Should You Be Investing More in Treasury Bonds Today

What Kenya’s recent Treasury bond auctions tell us—and what investors should consider.
The recent Treasury bond auctions by the Central Bank of Kenya have once again placed government securities firmly in the spotlight. Throughout June, the government returned to the domestic market with several reopened long-term bonds, seeking to raise funds to support budgetary financing. While some auctions were undersubscribed, others attracted strong investor interest, reflecting an evolving fixed-income market rather than weakening confidence.
The most recent June offer featured the reopening of two long-term Treasury bonds—a 20-year bond carrying a coupon of 13.20% and a 25-year bond with a coupon of 13.924%. Earlier in the month, investors were also offered reopened 15-year and 25-year bonds with coupon rates of 12.756% and 13.40% respectively.
For many investors, the obvious question is:
Should I be investing more in Treasury bonds?
The answer is not simply “yes” or “no.” It depends on your financial objectives, investment horizon and overall portfolio strategy.
Why Treasury Bonds Are Receiving More Attention
Over the past year, Kenya’s interest rate environment has shifted considerably. As inflation has moderated and monetary policy has eased, yields on short-term investments such as Treasury bills and money market funds have gradually declined from the elevated levels experienced in 2024 and early 2025. This has encouraged many investors to look further along the yield curve in search of higher and more predictable long-term returns.
Treasury bonds offer several attractive characteristics:
- Semi-annual interest payments that can provide a reliable income stream.
- Government backing, making them among the lowest credit-risk investments available locally.
- Fixed returns that provide certainty over the life of the investment if held to maturity.
- The ability to lock in today’s yields for many years.
For investors seeking predictable cash flows or long-term capital preservation, these characteristics can be highly appealing.
But High Coupons Shouldn’t Be the Only Reason You Invest
One of the most common misconceptions is that the bond with the highest coupon automatically represents the best investment.
In reality, successful bond investing requires consideration of several factors:
- Your investment time horizon.
- Your future liquidity needs.
- The prevailing interest rate cycle.
- The price at which the bond is purchased.

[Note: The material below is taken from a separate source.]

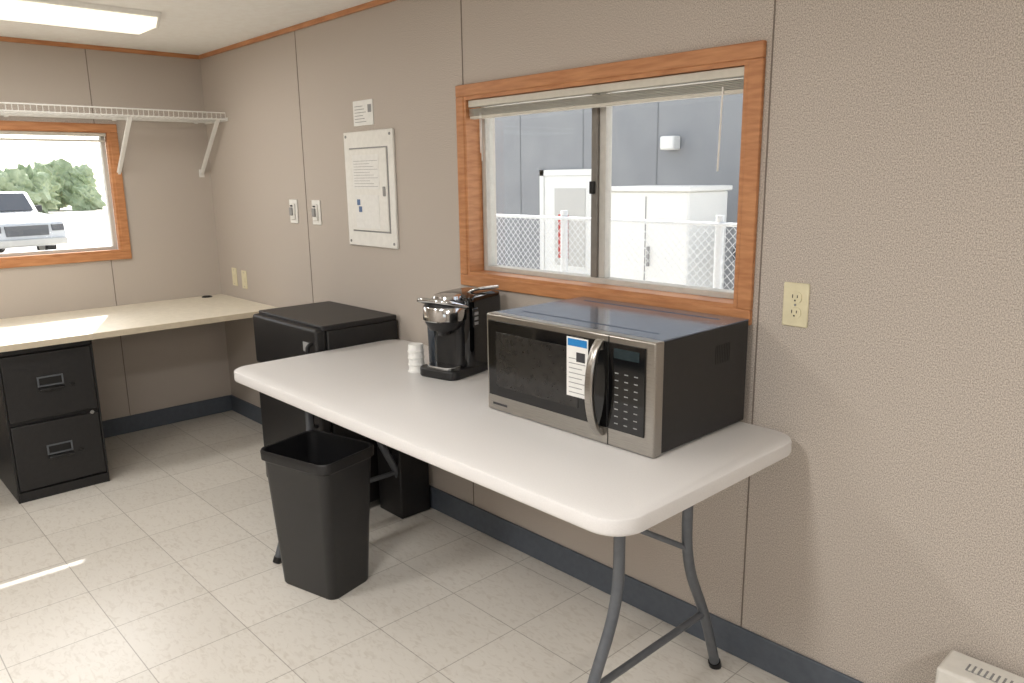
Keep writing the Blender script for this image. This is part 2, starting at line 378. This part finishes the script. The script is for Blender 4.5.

- How the bond complements the rest of your portfolio.
For example, a 25-year bond may offer an attractive yield, but it also commits an investor to a much longer investment horizon. If interest rates rise significantly after purchase and the investor needs to sell before maturity, the market value of the bond may decline.
This illustrates an important principle:
A good investment is not simply one that offers a high return—it is one that aligns with your financial objectives.
What Do the June Auctions Tell Us?
The June auctions reveal three notable trends.
1. Investors continue to value long-term income.
Despite some auctions being undersubscribed, investor demand remained healthy for long-dated government securities, reflecting continued confidence in sovereign debt as an important component of diversified portfolios.
2. The government is extending its borrowing profile.
By reopening longer-dated bonds rather than relying solely on short-term borrowing, the government continues to lengthen the maturity profile of its domestic debt. This reduces refinancing pressure while providing investors with a broader range of long-term investment opportunities.
3. Investors are becoming more selective.
Not every bond now attracts overwhelming demand. Investors are increasingly evaluating yield, duration and pricing before committing capital—a sign of a more mature and discerning fixed-income market.
Should Treasury Bonds Form Part of Your Portfolio?
For many investors, the answer is yes—but not necessarily as the only investment.
Treasury bonds can play different roles depending on your objectives:
- Generating predictable passive income.
- Preserving capital over the long term.
- Diversifying a portfolio that includes equities, collective investment schemes or real estate.
- Funding long-term goals such as retirement, education or wealth transfer.
The right allocation will differ from one investor to another.
The Bigger Picture
Rather than asking whether this month’s Treasury bond is attractive, investors should ask a more important question:
Does my portfolio contain the right balance of income, growth and liquidity to help me achieve my financial goals?
Treasury bonds remain one of Kenya’s strongest long-term investment instruments. However, they are most effective when integrated into a well-diversified investment strategy rather than viewed in isolation.
At Rubiani Capital, we believe successful investing is not about chasing the highest advertised yield. It is about building portfolios that are resilient, diversified and aligned to each investor’s unique objectives.
As Kenya’s fixed-income market continues to evolve, investors who make disciplined, informed decisions are likely to be better positioned to preserve and grow their wealth over the long term.